In 1997. there were over 100 commercially supported embedded operating systems, none of which had more than a minority share of the overall embedded OS market, not to mention countless thousands of others developed for specific projects (cell phones, radar arrays, networking equipment, etc.) that had no application developer base beyond that specific project. In short, the embedded operating systems market was highly fragmented, and the cost of this fragmentation was beginning to seriously limit the viability of many embedded software projects and the OEMs who funded those software projects.
While it was clear to many that the major embedded software companies needed to change their business models in radical ways, each company believed that it could somehow outlast its competition, and that it could consolidate the market through a strategy of attrition rather than a strategy of innovation. At Cygnus Solutions, we couldn't wait for 90 percent of the market to give up: moreover, we weren't sure we wanted to serve a market that was 90-percent dead. Therefore, we took up our own challenge to create an embedded operating system that could address the incredible variety of possible embedded system designs, from the very small to the highly complex, using a single source base.

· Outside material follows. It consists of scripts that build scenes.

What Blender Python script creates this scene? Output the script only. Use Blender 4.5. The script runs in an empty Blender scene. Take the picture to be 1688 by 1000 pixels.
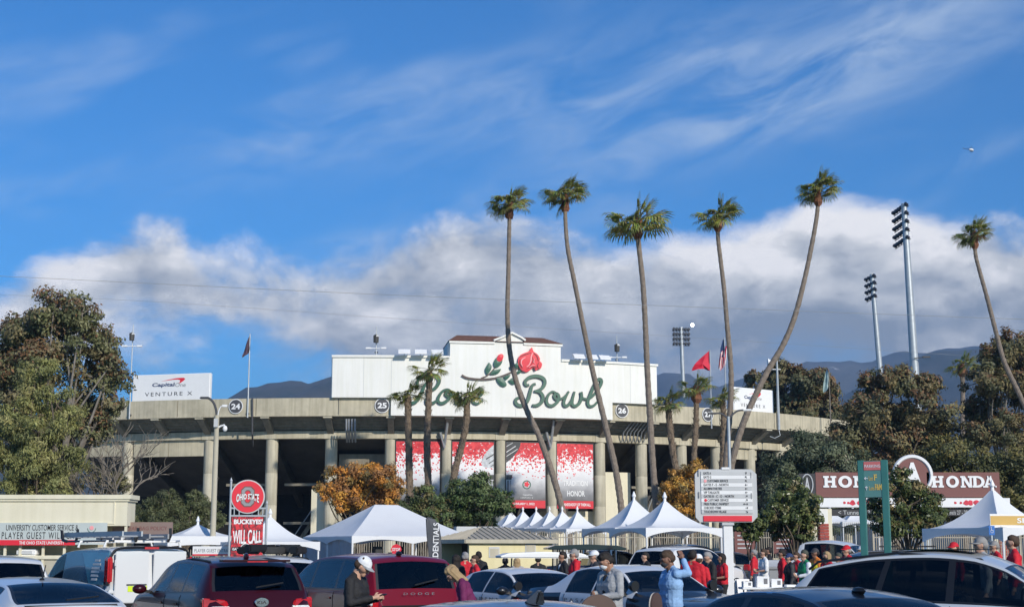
import bpy, bmesh, math, random
import numpy as np
from mathutils import Vector, Matrix, noise as mnoise

# ------------------------------------------------------------------ camera, sky, sun, exposure
sc = bpy.context.scene
FPX, HOR, CAMZ = 2400.0, 908.0, 1.78           # focal length and horizon row in photo pixels, eye height
PITCH = math.atan((HOR - 500) / FPX)
cam = bpy.data.objects.new('camera', bpy.data.cameras.new('camera'))
sc.collection.objects.link(cam)
cam.location = (0, 0, CAMZ); cam.rotation_euler = (math.pi / 2 + PITCH, 0, 0)
cam.data.sensor_width = 36; cam.data.sensor_fit = 'HORIZONTAL'; cam.data.lens = FPX / 1688 * 36
cam.data.clip_start = 0.2; cam.data.clip_end = 30000
sc.camera = cam
SUN_EL, SUN_AZ = math.radians(26), math.radians(34)     # azimuth: to the right of straight behind the camera
sun = bpy.data.objects.new('sun', bpy.data.lights.new('sun', 'SUN'))
sc.collection.objects.link(sun)
sun.data.energy = 3.7; sun.data.angle = math.radians(0.53); sun.data.color = (1, 0.93, 0.82)
sdir = Vector((math.sin(SUN_AZ) * math.cos(SUN_EL), -math.cos(SUN_AZ) * math.cos(SUN_EL), math.sin(SUN_EL)))
sun.rotation_euler = sdir.to_track_quat('Z', 'Y').to_euler()
sc.view_settings.view_transform = 'Standard'; sc.view_settings.look = 'None'
sc.view_settings.exposure = 0.15; sc.view_settings.gamma = 1.0
sc.cycles.use_denoising = True
sc.cycles.volume_bounces = 0; sc.cycles.max_bounces = 8; sc.cycles.transparent_max_bounces = 16

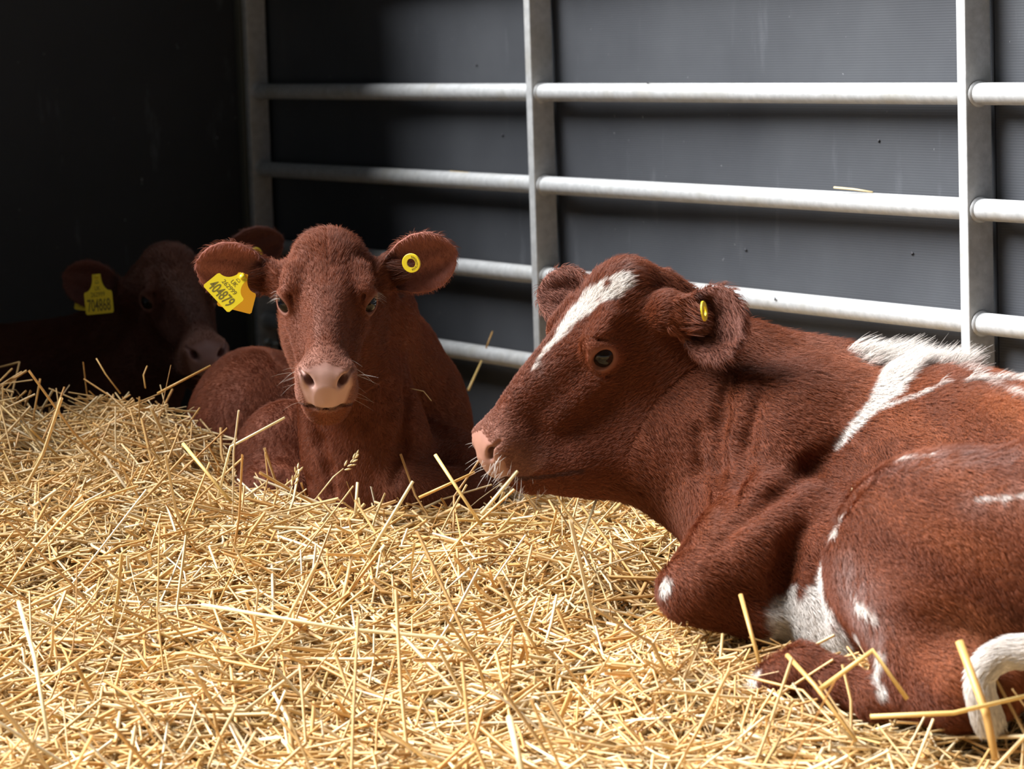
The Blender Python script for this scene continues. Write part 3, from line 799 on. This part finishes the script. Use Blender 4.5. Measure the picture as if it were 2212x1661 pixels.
# ------------------------------------------------------------------ middle calf (facing the camera)
RM = [[-0.9986, 0.0167, 0.0498], [-0.0406, -0.8466, -0.5306], [0.0333, -0.5319, 0.8462]]; TM = [-0.3408, 5.8851, 0.5911]
bodyM = []
bodyM += chain([(A3(720, 610, 6.02), .075), (A3(770, 690, 6.12), .098), (A3(815, 800, 6.30), .115), (A3(830, 905, 6.42), .145)], .07)
bodyM += chain([(A3(725, 730, 6.00), .062), (A3(765, 850, 6.06), .085), (A3(790, 960, 6.08), .105), (A3(800, 1070, 6.08), .11)], .07)
bodyM += [ell(A3(925, 940, 6.38), (.085, .13, .150), None, .06), ell(A3(865, 840, 6.52), (.115, .14, .105), None, .07)]
bodyM += [ell(A3(740, 960, 6.85), (.27, .32, .21), None, .08)]
bodyM += [ell(A3(555, 950, 6.72), (.150, .22, .195), None, .05)]
bodyM += [ell(A3(625, 990, 6.32), (.105, .10, .115), None, .05), ell(A3(600, 1060, 6.22), (.085, .09, .06), None, .04)]
bodyM += chain([(A3(960, 1020, 6.2), .09), (A3(1010, 1075, 6.05), .06)], .05)
bodyM += chain([(A3(880, 1060, 6.0), .06), (A3(1010, 1085, 5.98), .05)], .04)
bodyM += grooves(bodyM, [
    (.010, .000, [(670, 880), (688, 950), (706, 1010), (718, 1060)]),
    (.008, .001, [(560, 1010), (610, 1030), (670, 1040)]),
    (.009, .001, [(870, 760), (880, 850), (872, 950), (850, 1040)]),
])
b0 = unit(A3(416, 560, 5.93) - A3(590, 590, 5.93)); b1 = unit(A3(986, 532, 5.93) - A3(815, 590, 5.93))
earsM = [(1, b0 + np.array([0, .02, 0]), (.10, -.95, -.30), .142, .060, .030, (.080, -.095, -.022)), (-1, b1 + np.array([0, .02, 0]), (-.25, -.90, -.22), .142, .060, .032, (-.080, -.095, -.022))]
def flowM(P): return np.tile(np.array([.05, .25, -.85]), (len(P), 1)) + np.array([.4, 0, 0]) * np.sign(P[:, :1] + .25)
def longM(V, hl, wm):
    return hl + .004 * np.clip((V[:, 2] - .66) / .03, 0, 1)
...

In our market research, we found two primary reasons why people wrote their own RTOSes: first, they didn't want to pay per-unit royalties to a third party, and second, they didn't want to suffer the indirect cost of code that they didn't write/control/understand using up resources within their systems. The fact that writing and debugging an RTOS is expensive (in time and money), and the fact that most custom RTOSes required a complete understanding of the entire system in order to make the smallest manual changes, often resulted in systems that were both more expensive to maintain and inferior in functionality to commercial alternatives, but such were the compromises required to avoid direct and indirect per-unit costs.